The Return of Joe Rich is like the non-gangster gangster film, but is that really a bad thing?

The Return of Joe Rich
Director: Sam Auster
Release: TBD
Rating: TBD

The Return of Joe Rich is about the titular Joe Rich (Sam Witwer), a man facing financial problems, so he turns to his Uncle Dom (Armand Assante), a wise guy with connections, to get him into the life. This fanatic obsession with the life causes Joe to lose sight of what’s real in his life. More importantly, he puts himself and his best friend, Bernard (Joe Minoso) in a dangerous position when he turns his back on the only father figure in his life.

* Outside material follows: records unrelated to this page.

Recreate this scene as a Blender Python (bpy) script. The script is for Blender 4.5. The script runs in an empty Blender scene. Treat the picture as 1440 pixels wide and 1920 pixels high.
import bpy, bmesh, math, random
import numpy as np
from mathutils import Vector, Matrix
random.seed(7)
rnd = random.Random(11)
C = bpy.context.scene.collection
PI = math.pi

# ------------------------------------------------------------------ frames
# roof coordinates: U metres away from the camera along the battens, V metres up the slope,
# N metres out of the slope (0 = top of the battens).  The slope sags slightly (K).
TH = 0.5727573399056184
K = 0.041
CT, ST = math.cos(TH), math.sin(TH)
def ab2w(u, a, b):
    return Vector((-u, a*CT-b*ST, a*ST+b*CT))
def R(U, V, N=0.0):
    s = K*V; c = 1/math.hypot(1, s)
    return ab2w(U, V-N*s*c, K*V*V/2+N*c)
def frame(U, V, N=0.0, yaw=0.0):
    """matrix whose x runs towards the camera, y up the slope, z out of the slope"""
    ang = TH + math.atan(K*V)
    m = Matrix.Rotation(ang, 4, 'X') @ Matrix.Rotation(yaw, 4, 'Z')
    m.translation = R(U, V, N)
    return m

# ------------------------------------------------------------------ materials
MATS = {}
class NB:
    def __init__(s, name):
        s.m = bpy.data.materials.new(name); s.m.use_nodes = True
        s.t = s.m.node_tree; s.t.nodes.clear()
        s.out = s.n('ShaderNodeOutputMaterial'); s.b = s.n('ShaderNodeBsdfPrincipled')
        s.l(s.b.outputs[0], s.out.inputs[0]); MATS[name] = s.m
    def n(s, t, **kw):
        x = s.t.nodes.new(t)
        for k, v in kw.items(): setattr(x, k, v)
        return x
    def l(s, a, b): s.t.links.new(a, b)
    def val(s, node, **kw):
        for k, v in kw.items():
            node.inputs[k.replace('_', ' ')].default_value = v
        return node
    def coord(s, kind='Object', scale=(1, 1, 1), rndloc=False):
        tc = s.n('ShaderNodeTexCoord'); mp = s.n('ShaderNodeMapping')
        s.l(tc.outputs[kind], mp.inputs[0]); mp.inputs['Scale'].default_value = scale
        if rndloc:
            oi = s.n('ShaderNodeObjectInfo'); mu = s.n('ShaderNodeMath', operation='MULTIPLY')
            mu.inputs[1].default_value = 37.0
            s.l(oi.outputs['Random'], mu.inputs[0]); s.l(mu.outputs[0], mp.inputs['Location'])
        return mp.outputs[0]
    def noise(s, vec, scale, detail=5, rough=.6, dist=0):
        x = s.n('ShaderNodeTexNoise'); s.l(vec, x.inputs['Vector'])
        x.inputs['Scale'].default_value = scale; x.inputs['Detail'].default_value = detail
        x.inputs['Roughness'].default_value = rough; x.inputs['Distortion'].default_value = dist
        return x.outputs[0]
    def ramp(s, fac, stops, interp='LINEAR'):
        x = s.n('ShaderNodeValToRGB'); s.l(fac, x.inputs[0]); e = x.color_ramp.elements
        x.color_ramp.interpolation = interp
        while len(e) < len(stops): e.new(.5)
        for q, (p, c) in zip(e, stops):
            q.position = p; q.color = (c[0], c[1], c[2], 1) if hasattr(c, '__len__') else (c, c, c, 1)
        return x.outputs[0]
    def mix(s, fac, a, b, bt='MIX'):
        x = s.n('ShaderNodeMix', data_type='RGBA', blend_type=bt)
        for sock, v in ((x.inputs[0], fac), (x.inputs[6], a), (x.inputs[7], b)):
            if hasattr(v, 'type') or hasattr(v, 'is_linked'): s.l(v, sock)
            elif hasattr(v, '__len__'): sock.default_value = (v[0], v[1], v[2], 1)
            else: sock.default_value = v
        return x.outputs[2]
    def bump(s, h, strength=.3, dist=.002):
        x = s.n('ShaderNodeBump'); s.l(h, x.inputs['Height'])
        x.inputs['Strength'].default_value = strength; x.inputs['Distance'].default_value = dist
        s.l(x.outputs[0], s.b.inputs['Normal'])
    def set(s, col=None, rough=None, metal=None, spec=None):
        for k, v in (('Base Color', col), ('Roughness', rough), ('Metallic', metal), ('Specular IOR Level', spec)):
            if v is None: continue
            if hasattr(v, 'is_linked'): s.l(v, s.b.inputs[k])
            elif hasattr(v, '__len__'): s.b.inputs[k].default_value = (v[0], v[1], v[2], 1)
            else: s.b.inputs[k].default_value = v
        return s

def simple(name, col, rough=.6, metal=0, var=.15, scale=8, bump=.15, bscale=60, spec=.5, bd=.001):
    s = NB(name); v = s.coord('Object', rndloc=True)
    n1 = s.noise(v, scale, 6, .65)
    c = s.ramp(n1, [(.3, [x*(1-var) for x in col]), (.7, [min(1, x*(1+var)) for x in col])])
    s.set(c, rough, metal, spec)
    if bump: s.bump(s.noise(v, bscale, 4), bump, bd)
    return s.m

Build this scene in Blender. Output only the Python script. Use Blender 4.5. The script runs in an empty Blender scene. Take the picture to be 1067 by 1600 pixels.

Writer/director Sam Auster knows his gangster films. Throughout, there are allusions to past gangster films, such as the Goodfellas-esque narration. There are also other allusions, such as Joe posing with his gun in front of a mirror a la Travis Bickle in Taxi Driver. The character Joe, however, is more like a fanboy of the life rather than feeling like a real character. Joe’s a caricature of what he believes to be a wise guy, fueled by his minor encounters with Dom’s friends growing up, but mostly by depictions of wise guys in media.

As for the direction of the film… Auster makes a few risky moves that didn’t quite hit their spots. The first was the non-linear storyline. Don’t get me wrong, I love looping plots that’ll keep me guessing, but it just didn’t fit the tone of the overall film. The other huge risk was the implementation of these on-screen interviews of elderly wise guys reminiscing on their experiences, which help frame the upcoming scenes. However, they gave the film this detached, confused direction, muddying the lines between film and documentary, but not in an interesting way.

Joe Rich is desperate to become a made man, yet because of his misguided glamorization of the life, he makes mistakes that prove costly. In that sense, Joe Rich serves to be an analogy for the film as a whole. The Return of Joe Rich makes an attempt at changing up the conventions of the gangster film with its “non-gangster” gangster film approach, but it just doesn’t work.